Picture the morning sun over Bonaire’s kunuku. Rows of bonchi kunuku sway in the breeze. The scent of damp earth rises after an early watering. An LVV staff member lifts a crate of freshly dug cassava, hands dusted with soil. Every crop in this field is grown for neighbors who need it most.
On three hectares of farmland, the Department of Agriculture, Livestock and Fisheries (LVV) grows a colorful mix of vegetables: okra, eggplant, peppers, sweet potatoes, and cassava. Two large orchards hold 1,200 fruit trees — mango, soursop, tamarind, sapodilla, coconut, and starfruit among them. Bananas and bakoba, a local variety, are now delivered to the food bank every week.
To protect the harvest, greenhouses keep birds away from fruit trees. Sturdy fencing stops roaming donkeys and goats from wandering in. In another greenhouse, sorghum (maishi chikitu) grows until it’s ready to be milled into flour. Fresh, local, and ready for the table.
On Bonaire, fresh produce isn’t always easy to get. Many families struggle to put healthy food on the table every day. This project changes that by giving more households access to nutritious, locally grown food, free through the food bank. It also builds long-term food security. By farming on island soil, Bonaire depends less on imports and more on its own skill, knowledge, and sustainable practices. “When people see the label ‘grown on Bonaire,’ their faces light up,” says LVV’s Maurice. “It means home — and it means hope.”
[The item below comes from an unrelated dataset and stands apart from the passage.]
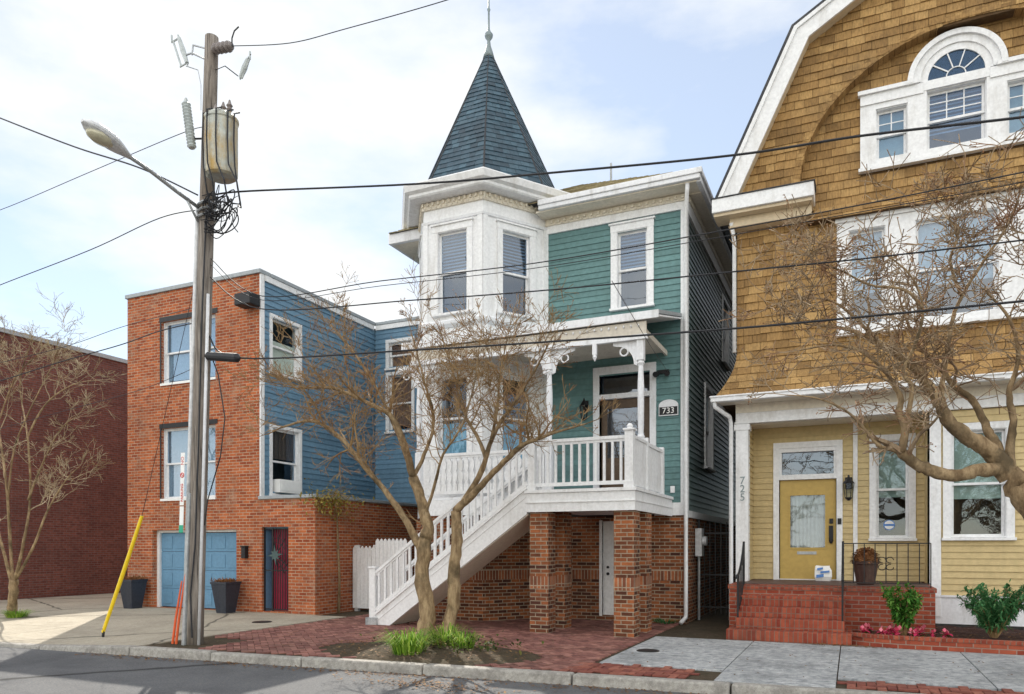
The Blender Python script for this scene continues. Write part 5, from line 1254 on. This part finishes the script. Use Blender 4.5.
def smooth_tube(b, P, r, n=4):
    S = []
    for i in range(len(P) - 1):
        p0, p1, p2, p3 = P[max(i - 1, 0)], P[i], P[i + 1], P[min(i + 2, len(P) - 1)]
        for k in range(5): t = k / 5; S.append(.5 * ((2 * p1) + (p2 - p0) * t + (2 * p0 - 5 * p1 + 4 * p2 - p3) * t * t + (3 * p1 - p0 - 3 * p2 + p3) * t ** 3))
    S.append(P[-1]); b.tube(S, r, n)
for i in range(20):
    a = pp(r2.uniform(6.75, 7.2), r2.uniform(.02, .2), -.14); w_ = r2.uniform(.25, .62); z0 = r2.uniform(6.55, 7.0); dy = r2.uniform(-.2, .12)
    P = [a, a + Vector((w_ * .5, dy * .6, r2.uniform(-.1, .12))), Vector((a.x + w_, a.y + dy, z0 + .18)), Vector((a.x + w_ * .95, a.y + dy, z0)), Vector((a.x + w_ * .5, a.y + dy * .5, z0 - r2.uniform(.05, .22))), pp(z0 + r2.uniform(-.1, .1), .1, -.13)]
    if i % 4 == 0: P = P[:4] + [P[3] + Vector((r2.uniform(0, .12), 0, -.14))]
    smooth_tube(b, P, r2.choice((.006, .008, .011)))
b.build('service_wires', M['cable'], UP)
b = MB()
for z, t_ in ((7.05, .02), (6.95, .016), (6.85, .018)): b.tube([pp(z) + Vector((.145 * math.cos(a_ * math.pi / 8), .145 * math.sin(a_ * math.pi / 8), .02 * math.sin(a_))) for a_ in range(17)], t_, 5)
b.build('wire_wrap', M['grey_metal'], UP)
# insulators and cut-outs
b = MB(); a = pp(9.5, .1, -.05); e = a + Vector((.44, -.05, -.1)); n = 9
for i in range(n):
    p_ = a.lerp(e, i / n); q_ = a.lerp(e, (i + 1) / n); b.tube([p_, p_.lerp(q_, .3), p_.lerp(q_, .6), q_], [.035, .085 if i % 2 else .06, .08 if i % 2 else .06, .035], 12)
b.build('strain_insulator', M['porcelain'], UP, smooth=True); W4A = e
b = MB(); b.tube([e, e + Vector((0, 0, .12)), e + Vector((.05, 0, .22)), e + Vector((.14, 0, .26))], .012, 5); b.build('jumper_wire', M['cable'], UP)
def cutout(base, tip, off, name='fuse_cutout'):
    b = MB(); b.tube([base, base.lerp(tip, .5), tip], [.03, .045, .03], 10); u = Vector(off)
    b.tube([base + u, tip + u], .016, 6); b.tube([base - (tip - base) * .08, base, base + u * 1.2], .014, 5); b.tube([tip + (tip - base) * .12, tip, tip + u * 1.25, tip + u * 1.3 + Vector((0, 0, .12))], .016, 5)
    return b.build(name, M['porcelain_grey'], UP)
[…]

The sorghum harvest tells the story. Outdoors, birds would strip the grain before it ripened. Indoors, in the greenhouse, the crop thrives. Once harvested, it’s milled into flour and sent straight to the food bank.
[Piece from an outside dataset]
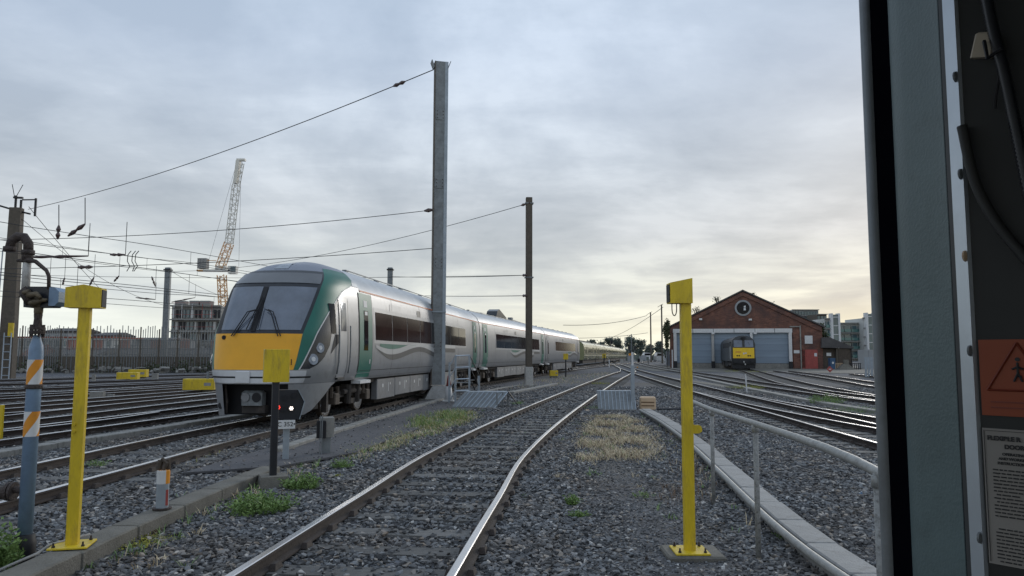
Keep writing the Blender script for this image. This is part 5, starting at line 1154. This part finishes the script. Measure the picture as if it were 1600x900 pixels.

For now, LVV runs the full production. In the future, a local entrepreneur will take the lead. LVV will focus on training, mentoring, and helping new growers start their own plots. The kunuku becomes the classroom, and knowledge is the harvest.
Every week, hundreds of kilos of fresh produce go to the food bank. Families take home food that’s healthy, flavorful, and grown just a few miles away. Dependence on imports falls. Local soil is used for its truest purpose: feeding people. Transport emissions drop. Most importantly, a culture of sharing, learning, and caring for one another is taking root. You can be part of that change and help keep Bonaire’s harvest close to home.